Die Ergonomie: Tatsächlich ist die Abrundung der oberen Korpuskante ein wichtiges Detail, das erheblich zum Spielkomfort beiträgt. Hätte ich erst gar nicht gedacht. Beim Spielen spürt man aber sofort, wie angenehm das ist. Und auch dieses Detail trägt zur überaus gelungenen Gesamt-Ästhetik des Instruments bei, finde ich.

Hoher Konstruktionsaufwand > hoher Spielkomfort.

Die gesamten Specs meiner Baron sind hier nochmal nachzulesen:

Wirklich 2,8 kg? Fühlt sich deutlich leichter an.

5. AMPLIFICATION

Ich hätte auch nochmal SOUND schreiben können. 😁

Die Baron Modell 1 hat zwar schon konstruktionsbedingt beträchtliche akustische Qualitäten, ist aber eine E-Gitarre. Braucht also Verstärkung.

Anfangs spielte ich sie über meinen Budget-Röhrenamp der Marke Rocktone. Der ist gar nicht sooo schlecht. Aber kein adäquater Sparringspartner für ein edles Boutique-Instrument. Also sah und hörte ich mich um und landete bei Supro.

Über mein (aktuelles) Board schreibe ich dann später mal was. 😉

Der Delta King 12 war genau das, was mir vorschwebte: integrierter Hall, Boost- und Drive-Möglichkeit, fertig. Also ein Class-A-Röhren-Amp, in den man die Gitarre einstöpselt und nichts Weiteres braucht. Und preislich in einer Region, die ich mir ein halbes Jahr nach dem Gitarrenkauf erlauben konnte. Wollte. Durfte. 😉

Schönes Paar! ❤️

Der Amp hat vor allem einen Master-Regler, lässt sich also super auf Zimmerlautstärke drosseln. Und macht dabei auch noch viel Spaß.

Wenn’s mal noch leiser sein muss, habe ich inzwischen auch eine Lösung:

Mein Freund Harley.

Das kleine Ding macht überraschend viel Spaß – mehr, als ich dachte. Sehr schöne Clean-Sounds. Damit ist man mit den Ohren ganz nah am Holz.

Apropos Gehör: So richtig laut habe ich meine Baron übrigens tatsächlich erst einmal gespielt. Im neuen Proberaum meiner Band, über den alten Rocktone. Schön laut – aber ich habe die besonderen Qualitäten der Gitarre auch in Band-Lautstärke gut wiedererkannt.

In meinem neu konfigurierten Heimstudio arbeite ich derzeit noch an einer Lösung dafür, den Baron-Sound optimal in den Rechner zu bekommen. Wenn ich zufrieden bin, reiche ich Aufnahmen an dieser Stelle nach!

6. FAZIT

Es ist ein fantastisches Instrument. Mir gefällt besonders die absolute Individualität meiner Baron Modell 1 mit der Seriennummer 7: Es gibt auf der ganzen Welt nur diese eine.

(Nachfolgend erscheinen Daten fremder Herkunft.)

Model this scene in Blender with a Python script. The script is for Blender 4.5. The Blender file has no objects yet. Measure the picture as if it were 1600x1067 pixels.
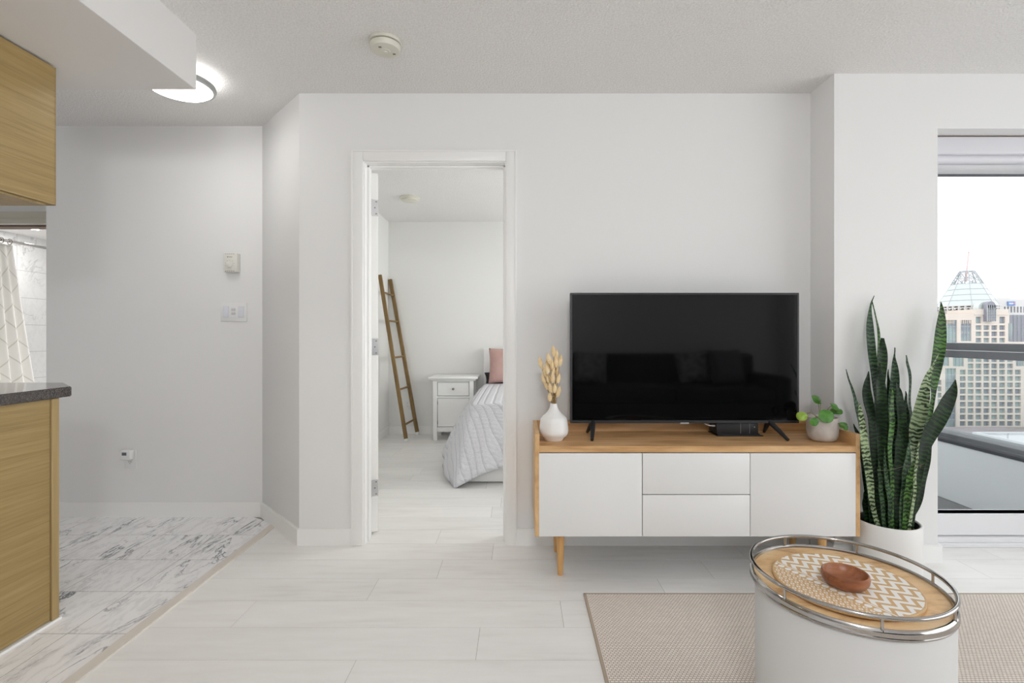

Schlicht, klar, edel. Schön.

Zu ihrer Einzigartigkeit trägt optisch und klanglich natürlich die tolle Ahorn-Decke (”mit Kern”, wie im Zertifikat steht) wesentlich bei. Aber es sind vor allem das Gesamtkonzept, die Konstruktion, die Auswahl der Hölzer und die unnachahmlich sorgfältige und liebevolle Verarbeitung, die meine Baron zu einem so außergewöhnlichen Instrument machen. Ich liebe auch gewisse winzige Details, die mir zeigen, dass sie eine zu 100 % handgefertigte Gitarre ist. Dezente Aging-Spuren gibt es auch schon. Aber die sehe wahrscheinlich nur ich … 😉

Es war eine gute Entscheidung, diese Gitarre zu kaufen. Ich kann’s nur empfehlen, sich so ein Instrument zu gönnen (wenn möglich). Seit ich sie habe, interessieren mich andere Gitarren tatsächlich deutlich (!) weniger. Sie ist also ”The One” geworden – und genau dieses Instrument für seine Kunden anzufertigen, hat Oliver tatsächlich mal als Anspruch und Antrieb seiner Arbeit als Gitarrenbauer formuliert. Mission accomplished!